Di dalam pikiran saya, terbersit pertanyaan, “Bagaimana soal tubuh ‘aku’ dalam puisi ini?” Tubuh “aku” dalam puisi ini saya tandai sebagai pintu dua arah.
Melalui itu, ia bisa bersatu dengan realitas tertingginya dan utuh. Melalui “Pintu-Tubuh” pula ia terlempar di dunia karena telah tunduk pada gairah—pada instingnya.
Pintu-Tubuh inilah yang membawa tubuh “aku” berkelana menemukan kebebasan sekaligus pengasingan dan kutukannya.
Setelah membaca puisi “Pohon Cikur” secara berulang, saya menemukan kesan yang pas untuk puisi ini. Saya ingin menyebut puisi ini seperti seorang prajurit yang dipaksa bertarung oleh kerajaan walaupun ia telah mengetahui juga pada akhirnya ia akan gugur dan tak pernah mendapatkan kemenangan.
Kemudian, jika membicarakan gangguan dalam puisi ini, maka saya akan mengatakan bahwa gangguannya terletak pada teknik penyair dalam melakukan repetisi. Ketidakkonsistenan ini, sangat mengganggu dalam proses pembacaan saya.
Rasanya seperti ada yang terlepas sekaligus tertangkap.
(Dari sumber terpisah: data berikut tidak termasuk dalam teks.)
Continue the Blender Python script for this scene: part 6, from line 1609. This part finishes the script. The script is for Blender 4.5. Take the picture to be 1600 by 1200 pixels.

Hal itu dikarenakan ia mengutak-atik posisi apa-apa yang sudah mapan, menuju posisi yang berbeda.
Ini mengganggu. Sebab jika tidak teliti, makna puisi ini, mungkin tak pernah bisa dibayangkan.
Bila memperhatikan puisi “Pohon Cikur” secara lebih detail, sesungguhnya puisi ini dimulai dari hal kecil dan nyaris tak terpikirkan—khususnya oleh saya.
Kemudian, jika para pembaca sekalian mempunyai ribuan tafsir dan membacanya dari kacamata-kacamata filsafat, sains, bahkan lintas seni yang lain, atau apapun itu sah-sah saja.
Hanya saja, saya mau mengafirmasi sedikit bahwa mengapa hal itu bisa terjadi? Sebab, sintaks yang tersusun dengan rapi, semantik sudah membentuk sebuah makna di pikiran kita, lalu semiotik bekerja dengan baik, itulah kemudian yang menghantarkan puisi ke depan pintu gerbang keutuhan.